Do we think of God as a benign presence that hovers in the background scenery of our lives, kindly hoping that everything turns out all right, patting us on the back with a little bit of comfort now and then? Or do we believe that angels might come to us, ordinary everyday people that we are, making dangerous requests, promising the impossible? Do we believe that God is active in our lives, opening our eyes to greater hopes and deeper realities? Do we believe that Jesus’ kingdom is not only something far off, but a hidden reality that we can see working here and now? Can we believe that God’s visions can become reality for us, if we say yes?
How many of us, like Mary, are nurturing dreams within our hearts? Longings for a world yet unborn, hopes for a time when God’s justice will prevail and God’s people will no longer suffer. Dreams of how God might be calling us, ordinary everyday us, to bring new ways of life to birth. Dreams of how even we might be filled with the Holy Spirit to become God’s prophets, singing God’s hope to the world.
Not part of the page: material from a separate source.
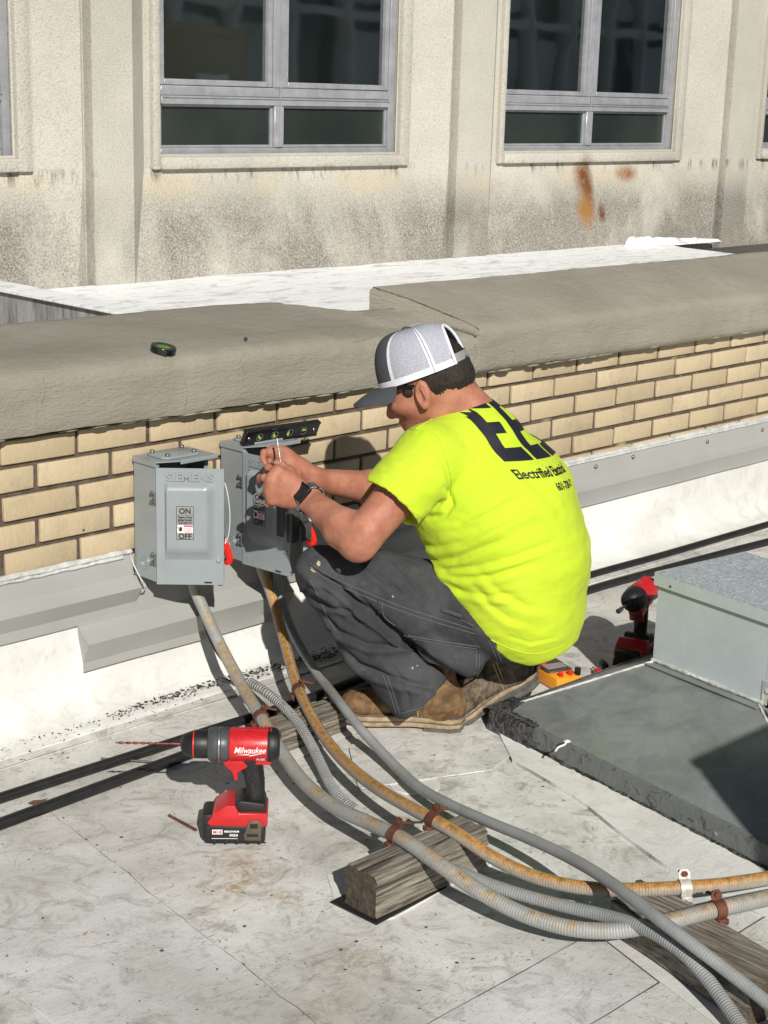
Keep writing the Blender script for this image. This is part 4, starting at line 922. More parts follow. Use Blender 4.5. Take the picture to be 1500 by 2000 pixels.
# ------------------------------------------------------------------ safety switch boxes
def emboss(s, size, ext, Mx): return xf(text_geom(s, size, ext, bold=0.0008), Mx)
def switch_box(x0, open_deg, label, hand, knobs):
    """wall box 0.165 wide, 0.29 high, 0.085 deep, door hinged on its left side"""
    yb, yf, z0, z1, wd = -0.016, -0.098, 0.309, 0.598, 0.158
    x1 = x0+wd; b = thing('safety_switch', label, 'switch box', (x0+wd/2, 0, z0))
    th = 0.002
    body = mk('body', join(box(x0, x0+th, yf, yb, z0, z1), box(x1-th, x1, yf, yb, z0, z1), box(x0+th, x1-th, yb-th, yb, z0, z1),
        box(x0+th, x1-th, yf, yb-th, z0, z0+th), box(x0+th, x1-th, yf, yb-th, z1-th, z1), box(x0+th, x0+0.012, yf, yf+th, z0+th, z1-th), box(x1-0.012, x1-th, yf, yf+th, z0+th, z1-th),
        box(x0+0.012, x1-0.012, yf, yf+th, z0+th, z0+0.03)), M['boxpaint'], b, smooth=None)
    mk('inner_switch', join(box(x0+0.03, x1-0.03, yb-0.05, yb-0.004, z0+0.05, z0+0.2, 0.004), box(x0+0.04, x1-0.04, yb-0.06, yb-0.051, z0+0.08, z0+0.13, 0.002)), M['inside'], b)
    # rain hood: top plate with hub plate and turned-down front drip edge
    mk('hood', join(extr([(x0-0.003, yb), (x1+0.003, yb), (x1+0.003, yf-0.022), (x1-0.006, yf-0.028), (x0+0.05, yf-0.028), (x0-0.003, yf-0.006)], z1+0.0005, z1+0.003),
        box(x0+0.052, x1+0.005, yf-0.032, yf-0.028, z1-0.006, z1+0.004, 0.0015), box(x0-0.0035, x0-0.0015, yf-0.005, yb, z1-0.010, z1+0.0025)), M['boxpaint'], b, smooth=None)
    hub = mk('hub_plate', extr([(x0+0.028, yb-0.014), (x1-0.028, yb-0.014), (x1-0.022, yb-0.03), (x1-0.022, yf+0.004), (x1-0.034, yf-0.008), (x0+0.036, yf-0.008), (x0+0.024, yf+0.006), (x0+0.024, yb-0.028)], z1+0.0035, z1+0.009, 0.001), M['boxpaint'], b)
    for (a, c) in ((x0+0.036, yb-0.024), (x1-0.034, yb-0.024), (x0+0.040, yf+0.004), (x1-0.040, yf+0.004)):
        mk('screw', xf(lathe([(0.0048, 0), (0.0048, 0.003), (0.0062, 0.0035), (0.0055, 0.006), (0.002, 0.0075)], 10), T(a, c, z1+0.009)), M['zinc'], hub)
    # hinges, knockouts
    for zz in (z1-0.085, z0+0.055):
        mk('hinge', join(xf(cyl(0.0045, -0.012, 0.012, 10), T(x0-0.003, yf-0.003, zz)), xf(lathe([(0.006, 0), (0.005, 0.004), (0.002, 0.006)], 8), frame((x0-0.0015, yf+0.010, zz+0.010), (0, 1, 0), (0, 0, 1), (-1, 0, 0))),
           xf(lathe([(0.006, 0), (0.005, 0.004), (0.002, 0.006)], 8), frame((x0-0.0015, yf+0.010, zz-0.010), (0, 1, 0), (0, 0, 1), (-1, 0, 0)))), M['zinc'], b)
    rings = []
    for rr in (0.010, 0.016):
        rings.append(tube([(x0-0.0003, yf+0.040+rr*math.cos(a), z0+0.040+rr*math.sin(a)) for a in np.linspace(0, 2*math.pi, 25)], 0.0011, 6, smoothpath=False))
    mk('knockout', join(*rings), M['boxpaint'], b)
    # door, in its own frame: u to the free edge, n outwards
    a = R_(open_deg); W_, H_ = 0.158, 0.283
    u = Vector((math.cos(a), -math.sin(a), 0)); nrm = Vector((-math.sin(a), -math.cos(a), 0))
    Md = Matrix(((u[0], 0, nrm[0], x0-0.002), (u[1], 0, nrm[1], yf-0.006), (0, 1, 0, z0-0.004), (0, 0, 0, 1)))
    door = mk('door', xf(join(box(0, W_, 0, H_, 0, 0.0016, 0.0004), box(0, 0.0015, 0, H_, -0.014, -0.0001), box(W_-0.0015, W_, 0.012, H_-0.004, -0.014, -0.0001), box(0.0016, W_-0.0016, 0, 0.0015, -0.014, -0.0001)), Md), M['boxpaint'], b, smooth=None)
    # raised dome panel with rounded right and bottom sides
    pu0, pu1, pv0, pv1, ph_ = 0.020, 0.137, 0.062, 0.245, 0.012; V = []; F = []; N = 22
    for j in range(N+1):
        for i in range(N+1):
            uu = i/N; vv = j/N; X_ = pu0+(pu1-pu0)*uu; Y_ = pv0+(pv1-pv0)*vv
            hl = min(1, (uu*(pu1-pu0))/0.004); hr = min(1, ((1-uu)*(pu1-pu0))/0.022); hb = min(1, (vv*(pv1-pv0))/0.030); ht = min(1, ((1-vv)*(pv1-pv0))/0.009)
            f = 1.0
            for q in (hl, hr, hb, ht): q = max(0, min(1, q)); f = min(f, q*q*(3-2*q)) if q < 1 else f
            V.append((X_, Y_, 0.0017+ph_*f))
    for j in range(N):
        for i in range(N): F.append((j*(N+1)+i, j*(N+1)+i+1, (j+1)*(N+1)+i+1, (j+1)*(N+1)+i))
    mk('raised_panel', xf((V, F), Md), M['boxpaint'], door, smooth=60)
    mk('lettering', xf(text_geom('SIEMENS', 0.0265, 0.0020, bold=0.0012, sx=1.12), Md @ T(0.079, 0.2535, 0.0026)), M['boxpaint'], door, smooth=30)
    zt_ = 0.0145
    lu, lv = 0.068, 0.155; lw_, lh = 0.040, 0.080
    lab = mk('label_plate', xf(box(lu-lw_/2, lu+lw_/2, lv-lh/2, lv+lh/2, zt_-0.0004, zt_), Md), M['label'], door, smooth=None)
    pr_ = [box(lu-lw_/2, lu+lw_/2, lv+lh/2-0.001, lv+lh/2, zt_, zt_+0.0004), box(lu-lw_/2, lu+lw_/2, lv-lh/2, lv-lh/2+0.001, zt_, zt_+0.0004),
           box(lu-lw_/2, lu-lw_/2+0.001, lv-lh/2+0.001, lv+lh/2-0.001, zt_, zt_+0.0004), box(lu+lw_/2-0.001, lu+lw_/2, lv-lh/2+0.001, lv+lh/2-0.001, zt_, zt_+0.0004),
           box(lu-lw_/2+0.001, lu+lw_/2-0.001, lv+0.0185, lv+0.0192, zt_, zt_+0.0004), box(lu-lw_/2+0.001, lu+lw_/2-0.001, lv-0.0255, lv-0.0248, zt_, zt_+0.0004)]
    for s_, sz, dv, bd in (('ON', 0.0185, 0.0225, 0.0005), ('Heavy Duty', 0.0072, 0.0115, 0.0003), ('Safety Switch', 0.0064, 0.0052, 0.0003), ('Do not open cover', 0.0044, 0.0008, 0.0002), ('while switch is on', 0.0044, -0.0032, 0.0002), ('OFF', 0.0185, -0.0385, 0.0005)):
        pr_.append(xf(text_geom(s_, sz, 0.0001, bold=bd, sx=0.95), T(lu, lv+dv, zt_+0.0004)))
    mk('label_print', xf(join(*pr_), Md), M['ink'], lab, smooth=None)
    stk = [xf(box(lu-lw_/2+0.002, lu+lw_/2-0.0015, lv-0.0245, lv-0.0045, zt_+0.0006, zt_+0.0009), Md)]
    mk('sticker', join(*stk), M['white'], lab, smooth=None)
    mk('sticker_red', xf(join(box(lu-0.003, lu+lw_/2-0.002, lv-0.009, lv-0.0055, zt_+0.001, zt_+0.0013), *[box(lu-0.002, lu+lw_/2-0.003-0.002*(i % 2), lv-0.012-i*0.0027, lv-0.0112-i*0.0027, zt_+0.001, zt_+0.0013) for i in range(5)]), Md), M['redink'], lab, smooth=None)
    mk('sticker_hand', xf(join(xf(extr([(-0.004, -0.005), (0.002, -0.006), (0.0045, -0.001), (0.003, 0.005), (-0.001, 0.0055), (-0.002, 0.001), (-0.006, 0.006), (-0.0065, 0.004), (-0.003, -0.001)], 0, 0.0003), T(lu-0.0105, lv-0.0145, zt_+0.001))), Md), M['ink'], lab, smooth=None)
    mk('screw', xf(lathe([(0.0058, 0), (0.0056, 0.0015), (0.004, 0.003), (0.001, 0.0034)], 12), Md @ T(0.145, 0.060, 0.0016)), M['boxpaint'], door)
    mk('slot', xf(box(0.112, 0.130, 0.004, 0.008, 0.0016, 0.0022), Md), M['ink'], door, smooth=None)
    if hand == 'seal':
        mk('seal_wire', xf(tube([(0.159, 0.25, 0.0), (0.164, 0.235, 0.002), (0.170, 0.20, 0.003), (0.172, 0.16, 0.003), (0.168, 0.12, 0.0), (0.160, 0.10, -0.004), (0.163, 0.115, -0.002)], 0.0009, 6, 0.004), Md), M['white'], door)
    return b, Md, (x0, x1, yf, yb, z0, z1)
b1, D1, g1 = switch_box(2.172, 42, 'left grey safety switch box, its door ajar and its ON OFF label in full sun', 'seal', 0)
b2, D2, g2 = switch_box(2.436, 84, 'second grey safety switch box from the left, wide open, worked on by the man', '', 0)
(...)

Mary’s song is a song for today, just as much as it was for 2,000 years ago. The dream that brings Christ to birth in this world, the dream of Christmas, is more than a sentimental story of a small child born in a manger. It is God’s story and God’s dream that the prophet Mary sings about today: a dream that transforms this world, that enters into our own hearts and begins to speak through us, that sings us out into the world where we can live God’s vision of a world made right.
God’s true Christmas dream is the new creation that has already become a reality in Jesus. And you and I? We are Mary too. We are ordinary people called to see God’s reality with prophets’ eyes, we are people hoping, praying, expecting a new and better world – a world that has already begun to come to birth in Jesus.
And like the young Mary, we stand, expectantly, hands lifted, bathed in the presence of God – waiting on the threshold of new life; and as we wait, angels hold their breath – waiting, hoping, praying that our answer will be yes.